Monday, September 9, 2019

Know Where Your Data Lake Has Been?



The foundation of a good data management strategy is based on number skills including data policies, best practices, and technology/tools as shown in the diagram above. The most commonly discussed term of the bunch, from the ones listed in the diagram, is Data Governance. This term is tossed around a lot when describing the organizational best practices and technical processes needed to have a sound data practice. Data governance can often be ambiguous and all encompassing, and in many cases what exists in  organizations falls short of what is needed in our modern big data and data lake oriented world where ever increasing volumes of data are playing an ever more critical role in everything a business does.

What is often left out and is missing in many modern data lake and data warehousing solutions are the two lesser known cornerstones I show in the diagram:  Data Lineage and Data Provenance. And without these additional pieces your data lakes (with ever increasing volumes and variety of data) can quickly become an unmanageable data dumping ground.

Who needs Data Lineage and Data Provenance management tools, APIs and visualization services?
  • Data Engineers (building and managing data pipelines)
  • Data Scientists(discovering data & understanding relationships)
  • Business/System Analysts (data stewardship)
  • Data Lake / BI Executives (bird's eye view of health and sources/destinations)
  • Data Ops (managing scale and infrastructure)
  • Workflow/ETL Process Operators (monitoring & troubleshooting)
Most of the ETL processing and dataflow orchestration tools out there in the market (open source and commercial) such as NiFi, Airflow, Informatica, and Talend among others,  do not directly address this gap. What is the gap? The gap is knowing where your data is coming from, where it has been and where it is going. Put another way, having visibility into the journey your data takes through your data lake and overall data fabric. And doing this in a lightweight fashion with out a lot of complex and expensive commercial tools.

Let's spend a bit of time talking about data linage and data provenance in particular and why they are important parts of a modern and healthy overall data architecture. First let's touch on the broader Data Governance ecosystem.

Data Governance

Data Governance can be an over used term in the industry and sometimes is all encompassing when describing the data strategy, best practices and services in an organization. You can read a lot of differing definitions of what data governance is and is not. I take a simple and broader definition for data governance which includes:
  1. Data Stewardship - org policies for access/permissions/rights
  2. Data Map - location of data
  3. MDM - identifying and curating key entities
  4. Common Definitions - tagging and common terminology
  5. Taxonomy/Ontology - the relationships between data elements 
  6. Data Quality - accuracy of data
  7. Compliance - HIPAA, GDPR, PCI DSS...
These are all important concepts, yet the do not address the dynamic nature of data and the ever more complex journey data is taking through modern data lakes and the relationships between data models residing in your data lake. This relates to needing to know where is your data going and where did it come from. This is where data lineage and data provenance comes into play to compliment data governance and allow data engineers and analysts to wrangle and track the run-time dynamics of data as it moves through your systems and gets combined and transformed on its journey and its many destinations.

 

Data Control Plane == Data Lineage and Data Provenance

I view data lineage and data provenance as two sides of the same coin. You can't do one well without the other. Just like digital networks have control planes for visualizing data traffic, our data lakes need a Data Control Plane. And one that is independent of whatever ETL technology stack you are using.

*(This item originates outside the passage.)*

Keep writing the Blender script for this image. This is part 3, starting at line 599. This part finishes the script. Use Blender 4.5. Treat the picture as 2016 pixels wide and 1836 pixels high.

In our modern technical age, data volumes are ever increasing and data is being mashed and integrated together from all corners of an organization. Managing this from both a business level and technical level is a challenge. A lot of ETL tools exist today to allow you to model your data transformation processes and build data lakes and data warehouses, but they all consistently fall short of giving you a comprehensive and I would say orthogonal and independent view of how your data is interconnected; where your data came from, where it is right now and where it is going to go (and where it is expected to go next) in its journey through your data fabric and destinations.

Many modern ETL tools let you build visual models and provide some degree of monitoring and tracking, but these tools are proprietary and can't be separated from the ETL tools themselves which creates lock-in and does not allow one to mix and match best of breed ETL tools (Airflow, aws step functions, lambda, Glue, Spark, EMR...etc) that are now prevalent in the cloud. If you are using multiple tools and cloud solutions it gets ever more complicated to have a holistic view of your data and its journey through your platform.

This is why I strongly believe that data lineage and data provenance should be completely independent from what underlying ETL tooling and data processing technology you are using. And if it is not, then you are both locking yourself in unnecessary and greatly limiting the potential of your data ops teams, data engineers and limiting your overall management of the data and the processes carrying your data through its journey in your data lake.

Data Provenance and Data Lineage are not just fancy words; they are a framework and tool set for managing your data and having a historical audit trail, reat-time tracing/logging and control plane graph of where your data is going and how it is interconnected.

So do not build your data lake without a benefits of Data Control Plane. Set your data free on its journey while still maintaining viability, traceability and control.